What makes the Urban Cruiser look worse here is that it is not the company's only EV - both the C-HR+ and revised bZ show up this newcomer for what it is, a cheap and hasty way to fill a gap in Toyota's product portfolio.
So while the e Vitara itself isn't really any better to drive or live with, at least if you're a Suzuki fan and you want an EV, there's a good reason to buy it, as it's your only choice in that company's line-up. For the Urban Cruiser, there's just not the same incentive. And it is for that reason why the decision not to bring this underwhelming vehicle to Ireland is not a dreadful one by Toyota. In fact, it's something of a mercy.
FAQs about the 2026 Toyota Urban Cruiser
Does the Toyota Urban Cruiser have a 'frunk'?

No, despite the fact its boot isn't very big and doesn't leave a lot of room for storing the charging cables, under the bonnet of the Urban Cruiser is a load of ancillaries for the propulsion system of the crossover.
Is the Toyota Urban Cruiser all-wheel drive?
Yes, if you opt for the dual-motor model, then a motor is added to the rear axle of the Toyota Urban Cruiser, and it then becomes all-wheel drive.

Did Toyota lead development of the Urban Cruiser and then hand it over to Suzuki?
No, in this instance Suzuki led the way and the Urban Cruiser therefore sits on the other Japanese company's Heartect-e platform. In fact, Toyota has done very little to the e Vitara at all in creating the Urban Cruiser, limiting itself to basically switching a few front-end panels, then adding Toyota badging on the outside and its own steering-wheel boss within.
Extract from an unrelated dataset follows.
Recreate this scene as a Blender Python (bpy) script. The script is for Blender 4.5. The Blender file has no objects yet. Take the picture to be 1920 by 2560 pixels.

Will the Toyota Urban Cruiser be reliable?
You would certainly hope so, based as it is upon Suzuki underpinnings and then backed up by Toyota's impressive aftersales care.
Is this the first time Toyota has sold a model called the Urban Cruiser?
No, there was an original sold here between 2009 and 2012, but it didn't sell well and was soon withdrawn from sale. The nameplate has then been used for a variety of Toyota-badged Suzuki models in various developing markets across the world, but it hasn't been seen in Europe since the Mk1.
Has Toyota Urban Cruiser been assessed for safety?
Well, it has a Euro NCAP rating, but if you click into the link then you see that the body actually tested the Suzuki e Vitara, then gave the Toyota exactly the same result - same four-star overall rating, same four scores for the sub-disciplines of the test, and a field which says 'Car tested: Suzuki e Vitara 61kWh GLX, LHD'. If you wish, you can view the Urban Cruiser's full report here.
Want to know more about the 2026 Toyota Urban Cruiser?
If there's anything about the new Toyota Urban Cruiser we've not covered, or you'd like help in choosing between it and other cars, you can avail of our expert advice service via the Ask Us Anything page.
Toyota Urban Cruiser history
The Toyota Urban Cruiser has had a convoluted past, ever since it was first unveiled as a khaki-coloured concept, styled by Toyota Motor Europe, at the 2006 Geneva Motor Show. A European version was subsequently released, both in Ireland and the UK, and it was a development of the Toyota Ist, but neither market took to it and it went off sale in 2012.
Since then, it has only reappeared in non-European markets and always as some form of rebadged Suzuki. There was a 2020-2022 variant sold in India and Africa, which was a Suzuki Vitara Brezza underneath; then a reworked Grand Vitara which was marketed as the Urban Cruiser Hyryder in India from 2022, and as just the Urban Cruiser in South Africa and the Middle East since 2023; and then the Toyota Urban Cruiser Taisor, again for India, which appeared in 2024 and was based upon the Suzuki Fronx.
Therefore, the electric model - the first destined for Europe since that original of 2012 - is just following recent convention, with Toyota repurposing a Suzuki for a 'quick win' in the compact crossover market.